◆ **Objective**: Your task is to copy each line that has the word "this".

# start of Raw records

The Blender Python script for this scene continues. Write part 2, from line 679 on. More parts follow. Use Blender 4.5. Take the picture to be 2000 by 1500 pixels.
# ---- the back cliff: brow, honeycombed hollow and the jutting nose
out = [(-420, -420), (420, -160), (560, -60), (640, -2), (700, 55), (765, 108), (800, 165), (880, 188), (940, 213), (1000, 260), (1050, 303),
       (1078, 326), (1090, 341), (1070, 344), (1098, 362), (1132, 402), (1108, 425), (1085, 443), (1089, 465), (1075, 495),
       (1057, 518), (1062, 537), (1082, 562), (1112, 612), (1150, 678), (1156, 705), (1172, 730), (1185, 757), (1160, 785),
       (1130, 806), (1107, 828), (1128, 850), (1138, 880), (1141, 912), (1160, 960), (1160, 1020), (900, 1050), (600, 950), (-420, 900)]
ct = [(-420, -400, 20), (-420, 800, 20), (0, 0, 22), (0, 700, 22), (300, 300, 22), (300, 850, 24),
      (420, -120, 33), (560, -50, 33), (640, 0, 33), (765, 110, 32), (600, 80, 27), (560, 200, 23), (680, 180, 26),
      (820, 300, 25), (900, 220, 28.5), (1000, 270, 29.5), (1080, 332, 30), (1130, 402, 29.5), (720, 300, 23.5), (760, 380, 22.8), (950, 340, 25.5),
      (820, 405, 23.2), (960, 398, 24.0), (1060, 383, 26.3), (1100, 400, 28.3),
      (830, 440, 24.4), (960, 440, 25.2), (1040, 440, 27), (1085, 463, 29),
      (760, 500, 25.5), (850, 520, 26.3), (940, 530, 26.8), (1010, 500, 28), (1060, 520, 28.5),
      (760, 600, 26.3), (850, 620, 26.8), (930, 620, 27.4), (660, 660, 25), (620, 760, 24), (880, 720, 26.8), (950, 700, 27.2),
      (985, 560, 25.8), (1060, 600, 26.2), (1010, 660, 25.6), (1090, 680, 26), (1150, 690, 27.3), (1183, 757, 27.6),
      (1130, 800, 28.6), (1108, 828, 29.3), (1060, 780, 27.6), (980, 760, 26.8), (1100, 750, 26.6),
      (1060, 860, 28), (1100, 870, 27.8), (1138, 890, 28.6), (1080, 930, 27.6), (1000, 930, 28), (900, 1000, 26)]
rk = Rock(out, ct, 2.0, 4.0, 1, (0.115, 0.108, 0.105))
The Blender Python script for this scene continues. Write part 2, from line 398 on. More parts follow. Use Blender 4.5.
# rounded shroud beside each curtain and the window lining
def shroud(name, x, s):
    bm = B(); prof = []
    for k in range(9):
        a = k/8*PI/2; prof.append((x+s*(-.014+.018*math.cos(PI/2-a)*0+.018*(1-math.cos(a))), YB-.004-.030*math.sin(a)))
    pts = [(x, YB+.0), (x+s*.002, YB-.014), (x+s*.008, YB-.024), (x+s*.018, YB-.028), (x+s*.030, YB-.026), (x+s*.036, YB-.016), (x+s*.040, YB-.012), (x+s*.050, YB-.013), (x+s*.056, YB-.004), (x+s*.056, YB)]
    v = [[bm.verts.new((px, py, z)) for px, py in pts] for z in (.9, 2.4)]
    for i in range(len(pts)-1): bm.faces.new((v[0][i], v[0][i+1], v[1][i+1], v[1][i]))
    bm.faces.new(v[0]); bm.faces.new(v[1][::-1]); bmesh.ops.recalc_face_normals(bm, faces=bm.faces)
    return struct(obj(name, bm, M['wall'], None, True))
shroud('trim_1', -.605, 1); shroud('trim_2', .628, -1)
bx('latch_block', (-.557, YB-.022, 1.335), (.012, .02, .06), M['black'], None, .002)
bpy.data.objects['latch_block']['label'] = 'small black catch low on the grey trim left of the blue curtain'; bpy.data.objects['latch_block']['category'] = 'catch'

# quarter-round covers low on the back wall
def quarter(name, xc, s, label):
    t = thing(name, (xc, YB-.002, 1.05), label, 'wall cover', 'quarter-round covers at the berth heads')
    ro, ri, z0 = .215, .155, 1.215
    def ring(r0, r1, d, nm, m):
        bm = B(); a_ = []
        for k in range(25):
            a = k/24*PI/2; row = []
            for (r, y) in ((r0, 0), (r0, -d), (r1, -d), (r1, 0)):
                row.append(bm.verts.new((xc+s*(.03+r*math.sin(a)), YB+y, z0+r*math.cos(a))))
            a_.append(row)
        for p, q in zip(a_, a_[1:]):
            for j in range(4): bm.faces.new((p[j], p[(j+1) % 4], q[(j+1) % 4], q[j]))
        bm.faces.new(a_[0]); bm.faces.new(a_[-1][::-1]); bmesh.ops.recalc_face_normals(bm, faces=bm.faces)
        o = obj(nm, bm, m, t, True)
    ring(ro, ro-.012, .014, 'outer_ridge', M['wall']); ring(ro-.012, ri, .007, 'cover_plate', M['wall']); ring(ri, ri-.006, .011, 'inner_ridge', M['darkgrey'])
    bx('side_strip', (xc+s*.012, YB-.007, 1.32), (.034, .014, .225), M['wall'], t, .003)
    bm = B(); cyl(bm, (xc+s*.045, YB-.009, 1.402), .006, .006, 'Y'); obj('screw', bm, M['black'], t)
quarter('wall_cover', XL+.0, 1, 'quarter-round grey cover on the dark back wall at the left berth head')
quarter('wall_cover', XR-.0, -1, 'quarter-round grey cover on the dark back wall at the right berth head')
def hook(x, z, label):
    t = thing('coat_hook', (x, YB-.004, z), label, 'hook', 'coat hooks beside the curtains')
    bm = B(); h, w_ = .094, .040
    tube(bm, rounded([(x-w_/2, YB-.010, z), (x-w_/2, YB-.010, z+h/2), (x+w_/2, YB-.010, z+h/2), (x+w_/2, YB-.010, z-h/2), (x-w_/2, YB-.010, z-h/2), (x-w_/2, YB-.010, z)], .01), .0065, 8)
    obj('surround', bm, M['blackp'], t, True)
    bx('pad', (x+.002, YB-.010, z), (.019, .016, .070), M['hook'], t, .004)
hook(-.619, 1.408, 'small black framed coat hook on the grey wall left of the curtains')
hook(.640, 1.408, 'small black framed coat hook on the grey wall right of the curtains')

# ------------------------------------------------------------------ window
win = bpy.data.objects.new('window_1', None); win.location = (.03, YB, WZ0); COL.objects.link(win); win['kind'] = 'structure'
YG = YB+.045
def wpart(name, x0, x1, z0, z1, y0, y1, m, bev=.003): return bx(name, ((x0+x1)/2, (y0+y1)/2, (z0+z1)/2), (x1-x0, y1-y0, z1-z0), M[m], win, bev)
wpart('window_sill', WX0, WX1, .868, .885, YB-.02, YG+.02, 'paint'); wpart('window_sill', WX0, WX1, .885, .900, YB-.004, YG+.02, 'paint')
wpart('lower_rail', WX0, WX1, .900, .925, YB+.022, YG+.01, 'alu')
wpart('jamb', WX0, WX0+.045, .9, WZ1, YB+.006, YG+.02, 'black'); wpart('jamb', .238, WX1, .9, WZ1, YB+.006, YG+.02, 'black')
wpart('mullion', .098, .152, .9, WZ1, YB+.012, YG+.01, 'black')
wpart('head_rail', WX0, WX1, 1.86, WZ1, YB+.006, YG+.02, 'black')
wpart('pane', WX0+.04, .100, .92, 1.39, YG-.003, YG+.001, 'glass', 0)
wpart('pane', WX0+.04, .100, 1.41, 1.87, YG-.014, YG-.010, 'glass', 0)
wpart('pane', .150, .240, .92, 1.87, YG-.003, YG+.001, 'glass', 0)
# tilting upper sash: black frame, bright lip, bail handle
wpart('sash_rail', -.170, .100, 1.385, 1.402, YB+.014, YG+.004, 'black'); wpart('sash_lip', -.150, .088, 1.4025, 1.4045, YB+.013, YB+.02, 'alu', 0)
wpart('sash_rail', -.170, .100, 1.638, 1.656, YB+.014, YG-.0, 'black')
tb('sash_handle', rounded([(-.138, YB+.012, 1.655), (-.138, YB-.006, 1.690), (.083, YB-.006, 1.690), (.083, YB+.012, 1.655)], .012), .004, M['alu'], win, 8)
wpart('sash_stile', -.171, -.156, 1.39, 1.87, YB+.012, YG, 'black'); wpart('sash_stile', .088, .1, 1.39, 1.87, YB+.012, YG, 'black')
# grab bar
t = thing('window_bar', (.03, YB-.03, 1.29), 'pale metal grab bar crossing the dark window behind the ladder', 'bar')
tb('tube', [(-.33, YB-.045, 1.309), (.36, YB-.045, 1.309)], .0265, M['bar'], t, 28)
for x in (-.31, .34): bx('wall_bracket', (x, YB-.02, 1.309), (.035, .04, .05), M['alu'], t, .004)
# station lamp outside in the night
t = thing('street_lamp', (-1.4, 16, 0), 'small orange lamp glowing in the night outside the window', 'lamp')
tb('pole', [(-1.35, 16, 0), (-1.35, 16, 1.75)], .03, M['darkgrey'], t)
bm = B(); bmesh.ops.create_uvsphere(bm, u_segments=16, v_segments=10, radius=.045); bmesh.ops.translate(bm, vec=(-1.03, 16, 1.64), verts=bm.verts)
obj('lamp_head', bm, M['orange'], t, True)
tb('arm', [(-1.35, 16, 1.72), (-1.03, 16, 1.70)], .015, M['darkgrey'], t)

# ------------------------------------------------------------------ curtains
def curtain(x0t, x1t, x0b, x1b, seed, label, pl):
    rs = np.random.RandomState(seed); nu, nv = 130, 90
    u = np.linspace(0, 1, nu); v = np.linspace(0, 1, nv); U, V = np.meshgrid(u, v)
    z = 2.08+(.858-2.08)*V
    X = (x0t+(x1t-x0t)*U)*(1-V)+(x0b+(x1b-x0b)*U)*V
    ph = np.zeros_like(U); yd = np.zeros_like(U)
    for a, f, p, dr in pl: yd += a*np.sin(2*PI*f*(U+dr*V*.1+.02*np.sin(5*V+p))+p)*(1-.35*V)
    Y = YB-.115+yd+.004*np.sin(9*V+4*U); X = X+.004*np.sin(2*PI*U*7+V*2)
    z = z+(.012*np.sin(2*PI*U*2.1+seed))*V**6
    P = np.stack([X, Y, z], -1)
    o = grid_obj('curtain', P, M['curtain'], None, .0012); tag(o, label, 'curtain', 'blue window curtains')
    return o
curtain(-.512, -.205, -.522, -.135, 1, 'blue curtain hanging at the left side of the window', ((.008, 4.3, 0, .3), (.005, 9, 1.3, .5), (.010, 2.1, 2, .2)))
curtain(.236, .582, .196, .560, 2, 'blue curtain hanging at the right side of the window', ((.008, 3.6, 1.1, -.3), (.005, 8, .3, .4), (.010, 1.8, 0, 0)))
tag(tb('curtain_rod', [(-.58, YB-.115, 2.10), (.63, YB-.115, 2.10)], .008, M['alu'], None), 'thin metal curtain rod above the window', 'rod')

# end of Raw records

◆ **Complete output**:
The Blender Python script for this scene continues. Write part 2, from line 679 on. More parts follow. Use Blender 4.5. Take the picture to be 2000 by 1500 pixels.
The Blender Python script for this scene continues. Write part 2, from line 398 on. More parts follow. Use Blender 4.5.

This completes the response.